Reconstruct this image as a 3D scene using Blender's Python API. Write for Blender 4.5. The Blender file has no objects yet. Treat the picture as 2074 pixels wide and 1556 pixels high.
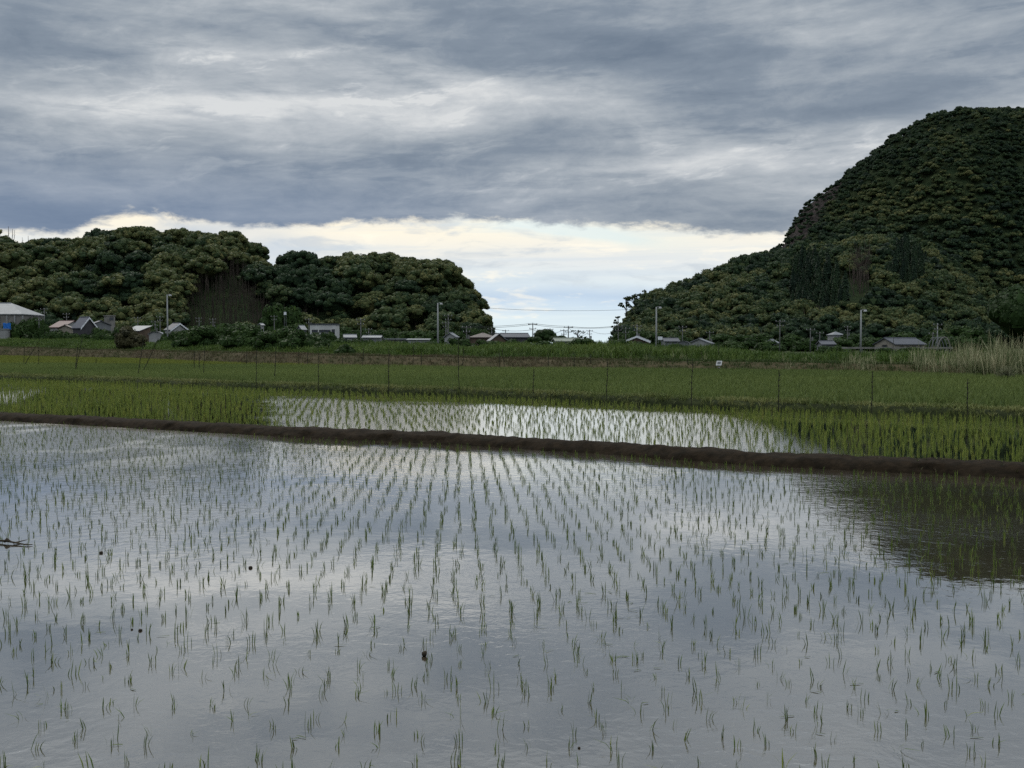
import bpy, math, random
import numpy as np
from mathutils import Vector, Matrix, noise as mnoise

random.seed(7)
rng = np.random.default_rng(11)
scene = bpy.context.scene
col = scene.collection
R = math.radians

# ------------------------------------------------------------------ camera
F, CX, CY, HZ, H = 2097.0, 1037.0, 778.0, 700.0, 1.83   # focal length and centre in photo pixels, horizon row, eye height (m)
PITCH = math.atan((CY - HZ) / F)
cam_d = bpy.data.cameras.new('camera')
cam = bpy.data.objects.new('camera', cam_d)
col.objects.link(cam)
cam.location = (0, 0, H)
cam.rotation_euler = (R(90) - PITCH, 0, 0)
cam_d.sensor_width = 36.0
cam_d.lens = F / 2074.0 * 36.0
cam_d.clip_start = 0.1
cam_d.clip_end = 9000
scene.camera = cam
scene.render.resolution_x, scene.render.resolution_y = 1024, 768

# ------------------------------------------------------------------ world: Nishita sky under a procedural cloud deck
SUN_EL, SUN_AZ = R(42), R(-25)        # azimuth measured from +Y (straight ahead) towards +X
world = bpy.data.worlds.new('World')
scene.world = world
world.use_nodes = True
wn, wl = world.node_tree.nodes, world.node_tree.links
wn.clear()


class NG:
    """small helper that writes shader math"""
    def __init__(s, nodes, links): s.n, s.l = nodes, links
    def new(s, t, **kw):
        n = s.n.new(t)
        for k, v in kw.items(): setattr(n, k, v)
        return n
    def put(s, sock, v):
        if isinstance(v, bpy.types.NodeSocket): s.l.new(v, sock)
        elif v is not None: sock.default_value = v
    def m(s, op, a, b=None, c=None, clamp=False):
        n = s.new('ShaderNodeMath', operation=op, use_clamp=clamp)
        s.put(n.inputs[0], a)
        if b is not None: s.put(n.inputs[1], b)
        if c is not None: s.put(n.inputs[2], c)
        return n.outputs[0]
    def vec(s, x, y, z=0.0):
        n = s.new('ShaderNodeCombineXYZ')
        s.put(n.inputs[0], x); s.put(n.inputs[1], y); s.put(n.inputs[2], z)
        return n.outputs[0]
    def noise(s, v, scale=1.0, detail=4.0, rough=0.55, dist=0.0):
        n = s.new('ShaderNodeTexNoise')
        s.put(n.inputs['Vector'], v); n.inputs['Scale'].default_value = scale
        n.inputs['Detail'].default_value = detail; n.inputs['Roughness'].default_value = rough
        n.inputs['Distortion'].default_value = dist
        return n.outputs[0]
    def ramp(s, f, stops, interp='LINEAR'):
        n = s.new('ShaderNodeValToRGB'); cr = n.color_ramp; cr.interpolation = interp
        while len(cr.elements) < len(stops): cr.elements.new(0.5)
        for e, (p, c) in zip(cr.elements, stops): e.position = p; e.color = (*c, 1)
        s.put(n.inputs[0], f)
        return n.outputs[0]
    def mix(s, f, a, b, mode='MIX'):
        n = s.new('ShaderNodeMix', data_type='RGBA', blend_type=mode)
        s.put(n.inputs[0], f)
        s.put(n.inputs[6], a if isinstance(a, bpy.types.NodeSocket) else (*a, 1))
        s.put(n.inputs[7], b if isinstance(b, bpy.types.NodeSocket) else (*b, 1))
        return n.outputs[2]
    def smooth(s, x, a, b):
        n = s.new('ShaderNodeMapRange', interpolation_type='SMOOTHSTEP')
        s.put(n.inputs[0], x); s.put(n.inputs[1], a); s.put(n.inputs[2], b)
        n.inputs[3].default_value = 0; n.inputs[4].default_value = 1
        return n.outputs[0]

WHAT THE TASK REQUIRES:
Repeat only what lies between the start of the data and the end of the line containing "scene.render.resolution_x, scene.render.resolution_y = 1024, 768", exactly, with pictures left out.

SOLUTION FOR THIS PROBLEM:
Reconstruct this image as a 3D scene using Blender's Python API. Write for Blender 4.5. The Blender file has no objects yet. Treat the picture as 2074 pixels wide and 1556 pixels high.
import bpy, math, random
import numpy as np
from mathutils import Vector, Matrix, noise as mnoise

random.seed(7)
rng = np.random.default_rng(11)
scene = bpy.context.scene
col = scene.collection
R = math.radians

# ------------------------------------------------------------------ camera
F, CX, CY, HZ, H = 2097.0, 1037.0, 778.0, 700.0, 1.83   # focal length and centre in photo pixels, horizon row, eye height (m)
PITCH = math.atan((CY - HZ) / F)
cam_d = bpy.data.cameras.new('camera')
cam = bpy.data.objects.new('camera', cam_d)
col.objects.link(cam)
cam.location = (0, 0, H)
cam.rotation_euler = (R(90) - PITCH, 0, 0)
cam_d.sensor_width = 36.0
cam_d.lens = F / 2074.0 * 36.0
cam_d.clip_start = 0.1
cam_d.clip_end = 9000
scene.camera = cam
scene.render.resolution_x, scene.render.resolution_y = 1024, 768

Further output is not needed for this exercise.